Task description: Leaving out every picture, quote the data below exactly as it appears.

*** Raw data ***

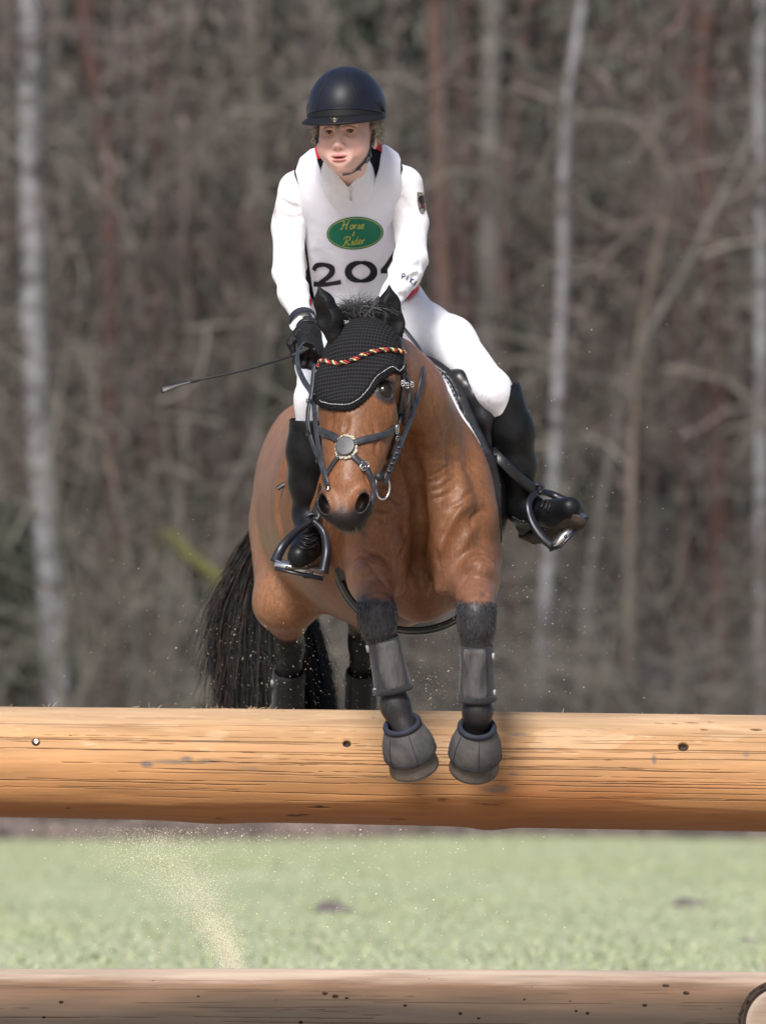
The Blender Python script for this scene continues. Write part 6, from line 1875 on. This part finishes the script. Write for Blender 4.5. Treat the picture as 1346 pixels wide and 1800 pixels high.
# ---- big white watch on the cuff
wc = ssurf.hit(np.array([(524., 567.)]), 0.006, 19.3, 21)[0]; wa = nrm(V(-0.55, -0.80, 0.25))
m = MB(); m.lathe(wc - wa * 0.006, wa, [(0, 0.0), (0, 0.0225), (0.004, 0.0245), (0.010, 0.0245), (0.013, 0.022), (0.0135, 0.0)], 36, ref=(0, 0, 1)); watch = m.build('wristwatch', simple('white_plastic', (0.78, 0.78, 0.80), 0.3, 0.5, 0.03), rider)
m = MB(); u_ = nrm(np.cross(wa, V(0, 0, 1))); w2 = np.cross(wa, u_)
for dx, dz in ((0.002, 0.006), (0.006, 0.004), (0.003, 0.001), (-0.002, 0.007), (-0.005, -0.014)): m.ball(wc + wa * 0.0075 + u_ * dx + w2 * dz, 0.0011, None, 6, 4)
m.build('watch_marks', simple('dark_marks', (0.05, 0.05, 0.06), 0.5), watch)
m = MB(); th = np.linspace(0, 2 * np.pi, 40); wx = nrm(P(531, 560, 0.17) - P(516, 515, 0.28)); wu = nrm(np.cross(wx, V(0, 1, 0))); wv_ = np.cross(wu, wx); cw = P(532, 563, 0.16)
ring = np.array([cw + 0.0385 * (wu * math.cos(x) + wv_ * math.sin(x)) for x in th]); m.strap(ring, np.array([wu * math.cos(x) + wv_ * math.sin(x) for x in th]), 0.022, 0.003); m.build('watch_strap', M_navy, watch)

# ---- whip
wp = [P(553, 606, -0.01), P(527, 621, 0.0), P(500, 629, 0.03), P(430, 650, 0.07), P(338, 670, 0.11)]
whip = empty('whip', wp[1], 'thin black riding whip pointing left from the rider\'s gloved hand', 'whip')
m = MB(); m.tube(catmull(np.array(wp), 40), np.linspace(0.0048, 0.0032, 40), 10); m.build('shaft', M_strap, whip)
m = MB(); hp_ = catmull(np.array([P(551, 607, -0.01), P(514, 625, 0.01)]), 40); m.tube(hp_, 0.0062 + 0.0007 * np.sin(np.arange(40) * 1.9), 10); m.build('grip', M_strap, whip)
m = MB(); bd = catmull(np.array([P(349, 668, 0.105), P(335, 671, 0.11)]), 24); m.tube(bd, 0.0046 + 0.0008 * np.sin(np.arange(24) * 1.6), 8); m.build('whipping', M_strap, whip)
fp_ = np.array([P(337, 671, 0.11), P(318, 675, 0.115), P(298, 681, 0.12), P(283, 686, 0.122)])
m = MB(); m.strap(catmull(fp_, 14), V(0.15, -0.9, 0.45), np.linspace(0.006, 0.020, 14), 0.0022); m.strap(catmull(fp_ + V(0, 0.004, 0.004), 14), V(0.1, -0.8, 0.6), np.linspace(0.006, 0.016, 14), 0.0022); m.build('flapper', M_strap, whip)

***

Written answer:
The Blender Python script for this scene continues. Write part 6, from line 1875 on. This part finishes the script. Write for Blender 4.5. Treat the picture as 1346 pixels wide and 1800 pixels high.
# ---- big white watch on the cuff
wc = ssurf.hit(np.array([(524., 567.)]), 0.006, 19.3, 21)[0]; wa = nrm(V(-0.55, -0.80, 0.25))
m = MB(); m.lathe(wc - wa * 0.006, wa, [(0, 0.0), (0, 0.0225), (0.004, 0.0245), (0.010, 0.0245), (0.013, 0.022), (0.0135, 0.0)], 36, ref=(0, 0, 1)); watch = m.build('wristwatch', simple('white_plastic', (0.78, 0.78, 0.80), 0.3, 0.5, 0.03), rider)
m = MB(); u_ = nrm(np.cross(wa, V(0, 0, 1))); w2 = np.cross(wa, u_)
for dx, dz in ((0.002, 0.006), (0.006, 0.004), (0.003, 0.001), (-0.002, 0.007), (-0.005, -0.014)): m.ball(wc + wa * 0.0075 + u_ * dx + w2 * dz, 0.0011, None, 6, 4)
m.build('watch_marks', simple('dark_marks', (0.05, 0.05, 0.06), 0.5), watch)
m = MB(); th = np.linspace(0, 2 * np.pi, 40); wx = nrm(P(531, 560, 0.17) - P(516, 515, 0.28)); wu = nrm(np.cross(wx, V(0, 1, 0))); wv_ = np.cross(wu, wx); cw = P(532, 563, 0.16)
ring = np.array([cw + 0.0385 * (wu * math.cos(x) + wv_ * math.sin(x)) for x in th]); m.strap(ring, np.array([wu * math.cos(x) + wv_ * math.sin(x) for x in th]), 0.022, 0.003); m.build('watch_strap', M_navy, watch)

# ---- whip
wp = [P(553, 606, -0.01), P(527, 621, 0.0), P(500, 629, 0.03), P(430, 650, 0.07), P(338, 670, 0.11)]
whip = empty('whip', wp[1], 'thin black riding whip pointing left from the rider\'s gloved hand', 'whip')
m = MB(); m.tube(catmull(np.array(wp), 40), np.linspace(0.0048, 0.0032, 40), 10); m.build('shaft', M_strap, whip)
m = MB(); hp_ = catmull(np.array([P(551, 607, -0.01), P(514, 625, 0.01)]), 40); m.tube(hp_, 0.0062 + 0.0007 * np.sin(np.arange(40) * 1.9), 10); m.build('grip', M_strap, whip)
m = MB(); bd = catmull(np.array([P(349, 668, 0.105), P(335, 671, 0.11)]), 24); m.tube(bd, 0.0046 + 0.0008 * np.sin(np.arange(24) * 1.6), 8); m.build('whipping', M_strap, whip)
fp_ = np.array([P(337, 671, 0.11), P(318, 675, 0.115), P(298, 681, 0.12), P(283, 686, 0.122)])
m = MB(); m.strap(catmull(fp_, 14), V(0.15, -0.9, 0.45), np.linspace(0.006, 0.020, 14), 0.0022); m.strap(catmull(fp_ + V(0, 0.004, 0.004), 14), V(0.1, -0.8, 0.6), np.linspace(0.006, 0.016, 14), 0.0022); m.build('flapper', M_strap, whip)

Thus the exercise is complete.